Each tactic has the same end: to empower the judge to make a decision based on something other than what elected representatives voted upon. Thus, as cogently explained by Judge Kethledge, doing so would impermissibly arrogate to the Judiciary the responsibilities the Constitution assigns to the Legislature.

Finally, as the above passages demonstrate, Judge Kethledge is a gifted writer. His prose is candid and his metaphors are well-deployed. His opinions are self-evidently the product of a life of reading — and not only Strunk and White (his copy undoubtedly by now in tatters). Unsurprisingly the Wall Street Journal in 2014 dubbed one of Judge Kethledge’s decisions the “Opinion of the Year.” A dissenting colleague once claimed that Judge Kethledge’s majority opinion mistook where “the beaches of Normandy lie” in the case — to which Judge Kethledge replied that “where the dissent actually finds itself . . . is at Pas de Calais,” where the Allies had tried to trick the Germans into thinking the D-Day invasion would land.

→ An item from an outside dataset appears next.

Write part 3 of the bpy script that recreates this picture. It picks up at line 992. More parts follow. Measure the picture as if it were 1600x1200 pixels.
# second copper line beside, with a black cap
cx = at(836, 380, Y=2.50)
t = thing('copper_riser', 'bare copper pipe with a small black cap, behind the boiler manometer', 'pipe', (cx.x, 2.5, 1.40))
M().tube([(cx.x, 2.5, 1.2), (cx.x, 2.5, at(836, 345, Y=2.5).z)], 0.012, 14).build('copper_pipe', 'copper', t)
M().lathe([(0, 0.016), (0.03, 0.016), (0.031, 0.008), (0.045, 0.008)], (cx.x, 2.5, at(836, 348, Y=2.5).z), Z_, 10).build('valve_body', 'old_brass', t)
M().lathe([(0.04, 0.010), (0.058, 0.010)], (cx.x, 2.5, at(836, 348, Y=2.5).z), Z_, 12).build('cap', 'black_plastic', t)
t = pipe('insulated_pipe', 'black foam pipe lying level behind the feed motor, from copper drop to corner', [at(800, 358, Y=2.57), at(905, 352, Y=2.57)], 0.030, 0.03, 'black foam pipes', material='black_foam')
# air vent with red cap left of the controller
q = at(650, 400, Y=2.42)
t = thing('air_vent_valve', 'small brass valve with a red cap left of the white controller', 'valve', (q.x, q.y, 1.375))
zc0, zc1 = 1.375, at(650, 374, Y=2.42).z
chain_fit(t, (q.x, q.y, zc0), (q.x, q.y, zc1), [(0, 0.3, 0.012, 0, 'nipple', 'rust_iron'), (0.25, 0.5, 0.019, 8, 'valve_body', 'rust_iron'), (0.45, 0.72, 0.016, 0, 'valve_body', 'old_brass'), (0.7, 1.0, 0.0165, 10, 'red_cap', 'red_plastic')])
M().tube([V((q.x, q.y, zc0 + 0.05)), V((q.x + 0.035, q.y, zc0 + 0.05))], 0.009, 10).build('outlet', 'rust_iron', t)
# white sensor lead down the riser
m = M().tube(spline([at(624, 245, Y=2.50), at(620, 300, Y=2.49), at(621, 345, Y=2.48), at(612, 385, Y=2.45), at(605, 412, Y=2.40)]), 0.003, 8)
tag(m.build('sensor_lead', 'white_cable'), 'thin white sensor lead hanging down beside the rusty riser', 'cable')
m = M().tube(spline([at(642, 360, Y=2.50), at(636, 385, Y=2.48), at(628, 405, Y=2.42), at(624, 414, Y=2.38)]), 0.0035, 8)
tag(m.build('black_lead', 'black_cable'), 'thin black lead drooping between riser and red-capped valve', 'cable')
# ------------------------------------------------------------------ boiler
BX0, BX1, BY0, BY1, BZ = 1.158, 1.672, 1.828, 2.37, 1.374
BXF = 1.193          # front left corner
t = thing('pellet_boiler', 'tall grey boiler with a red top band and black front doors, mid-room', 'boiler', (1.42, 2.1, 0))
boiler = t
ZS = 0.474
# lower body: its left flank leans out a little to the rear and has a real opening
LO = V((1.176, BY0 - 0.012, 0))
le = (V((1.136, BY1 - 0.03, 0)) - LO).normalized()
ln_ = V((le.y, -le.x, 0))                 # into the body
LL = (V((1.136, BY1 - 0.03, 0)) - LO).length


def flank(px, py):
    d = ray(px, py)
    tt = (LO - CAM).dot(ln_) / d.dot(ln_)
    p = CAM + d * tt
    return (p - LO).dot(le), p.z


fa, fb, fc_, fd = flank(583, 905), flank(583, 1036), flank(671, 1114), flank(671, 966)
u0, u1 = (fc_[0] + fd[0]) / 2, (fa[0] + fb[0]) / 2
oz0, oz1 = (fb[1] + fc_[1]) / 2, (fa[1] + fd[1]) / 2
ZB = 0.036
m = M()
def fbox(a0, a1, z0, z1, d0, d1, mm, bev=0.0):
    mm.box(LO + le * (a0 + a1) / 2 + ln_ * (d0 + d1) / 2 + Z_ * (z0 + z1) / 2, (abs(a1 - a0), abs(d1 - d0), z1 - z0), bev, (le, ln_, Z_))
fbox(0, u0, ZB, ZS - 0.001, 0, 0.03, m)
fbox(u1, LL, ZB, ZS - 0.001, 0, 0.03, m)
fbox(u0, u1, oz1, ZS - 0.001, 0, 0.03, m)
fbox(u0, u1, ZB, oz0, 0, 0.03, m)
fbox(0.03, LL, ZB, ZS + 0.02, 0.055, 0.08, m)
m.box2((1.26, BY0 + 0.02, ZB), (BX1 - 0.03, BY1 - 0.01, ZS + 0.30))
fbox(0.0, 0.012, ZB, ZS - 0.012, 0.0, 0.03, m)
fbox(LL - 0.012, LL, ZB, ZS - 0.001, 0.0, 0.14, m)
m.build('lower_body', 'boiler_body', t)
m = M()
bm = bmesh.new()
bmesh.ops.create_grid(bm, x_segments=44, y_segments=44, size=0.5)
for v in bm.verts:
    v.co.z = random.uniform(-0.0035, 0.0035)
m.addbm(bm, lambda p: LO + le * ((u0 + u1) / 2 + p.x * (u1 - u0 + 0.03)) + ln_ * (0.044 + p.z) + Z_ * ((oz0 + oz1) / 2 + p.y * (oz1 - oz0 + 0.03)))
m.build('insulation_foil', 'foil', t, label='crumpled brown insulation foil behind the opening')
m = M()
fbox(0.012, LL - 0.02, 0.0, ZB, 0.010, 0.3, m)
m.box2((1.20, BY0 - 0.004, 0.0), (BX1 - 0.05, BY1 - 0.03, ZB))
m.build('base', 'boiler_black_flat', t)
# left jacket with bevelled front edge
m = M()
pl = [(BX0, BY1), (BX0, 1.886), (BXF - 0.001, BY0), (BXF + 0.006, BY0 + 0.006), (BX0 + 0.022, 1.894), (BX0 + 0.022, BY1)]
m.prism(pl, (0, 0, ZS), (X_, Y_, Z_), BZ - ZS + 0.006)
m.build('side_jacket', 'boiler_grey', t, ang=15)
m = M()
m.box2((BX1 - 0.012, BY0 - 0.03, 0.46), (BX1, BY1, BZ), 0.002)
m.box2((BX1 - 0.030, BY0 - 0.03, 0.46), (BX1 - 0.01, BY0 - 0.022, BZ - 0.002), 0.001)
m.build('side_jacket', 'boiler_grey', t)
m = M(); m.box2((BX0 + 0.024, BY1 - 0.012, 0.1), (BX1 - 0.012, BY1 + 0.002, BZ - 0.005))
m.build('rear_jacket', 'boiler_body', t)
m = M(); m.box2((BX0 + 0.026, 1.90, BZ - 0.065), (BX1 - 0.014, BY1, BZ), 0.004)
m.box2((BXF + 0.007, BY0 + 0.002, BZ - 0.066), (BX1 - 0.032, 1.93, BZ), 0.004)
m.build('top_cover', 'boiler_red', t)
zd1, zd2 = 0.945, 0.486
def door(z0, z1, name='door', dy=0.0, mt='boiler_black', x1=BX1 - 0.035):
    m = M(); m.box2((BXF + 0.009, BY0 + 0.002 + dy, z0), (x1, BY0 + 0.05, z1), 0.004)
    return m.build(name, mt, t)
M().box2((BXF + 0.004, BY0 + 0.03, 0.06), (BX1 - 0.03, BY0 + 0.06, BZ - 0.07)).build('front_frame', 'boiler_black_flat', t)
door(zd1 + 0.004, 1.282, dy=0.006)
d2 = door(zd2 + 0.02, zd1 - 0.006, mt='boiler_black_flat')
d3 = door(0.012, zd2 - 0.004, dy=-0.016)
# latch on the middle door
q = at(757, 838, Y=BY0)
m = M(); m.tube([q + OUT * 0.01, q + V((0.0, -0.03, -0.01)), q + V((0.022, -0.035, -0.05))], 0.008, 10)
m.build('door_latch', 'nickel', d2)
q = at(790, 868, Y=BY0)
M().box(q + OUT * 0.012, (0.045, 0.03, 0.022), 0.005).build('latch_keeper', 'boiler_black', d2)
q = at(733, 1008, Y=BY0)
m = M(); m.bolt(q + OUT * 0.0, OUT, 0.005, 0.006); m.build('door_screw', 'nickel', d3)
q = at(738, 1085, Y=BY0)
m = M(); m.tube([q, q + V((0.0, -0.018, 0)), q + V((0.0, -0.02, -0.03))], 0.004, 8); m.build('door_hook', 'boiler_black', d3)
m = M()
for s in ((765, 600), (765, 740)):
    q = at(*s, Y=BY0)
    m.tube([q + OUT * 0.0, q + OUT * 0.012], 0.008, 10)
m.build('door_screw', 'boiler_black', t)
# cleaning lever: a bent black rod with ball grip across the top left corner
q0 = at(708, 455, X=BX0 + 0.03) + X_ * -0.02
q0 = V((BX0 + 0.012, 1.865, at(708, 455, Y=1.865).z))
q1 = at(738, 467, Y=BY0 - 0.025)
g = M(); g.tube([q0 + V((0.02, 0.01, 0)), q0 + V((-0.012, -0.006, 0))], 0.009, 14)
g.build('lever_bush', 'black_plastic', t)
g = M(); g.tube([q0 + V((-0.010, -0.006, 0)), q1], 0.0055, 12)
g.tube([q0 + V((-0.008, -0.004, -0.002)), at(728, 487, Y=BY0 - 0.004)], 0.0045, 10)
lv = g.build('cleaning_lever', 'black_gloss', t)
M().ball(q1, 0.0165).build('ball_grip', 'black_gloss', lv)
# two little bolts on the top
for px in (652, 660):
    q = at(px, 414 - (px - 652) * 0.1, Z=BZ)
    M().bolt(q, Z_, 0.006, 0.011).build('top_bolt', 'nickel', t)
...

Strong writing is not merely a bonus in a Supreme Court Justice. It is a necessity. Only a Justice with the ability — and the courage — to write persuasively can continue to prove the wisdom of originalism and textualism to future generations.

In sum, personally and professionally, not only Judge Kethledge’s intelligence, but also his decency and humility, have exemplified his life and career. We will be fortunate if he has the privilege to continue these pursuits as a justice of the Supreme Court.

Stephen E. Hessler is a partner practicing restructuring law in New York. He also teaches at the University of Pennsylvania Wharton and Law Schools. The views expressed herein are solely his own.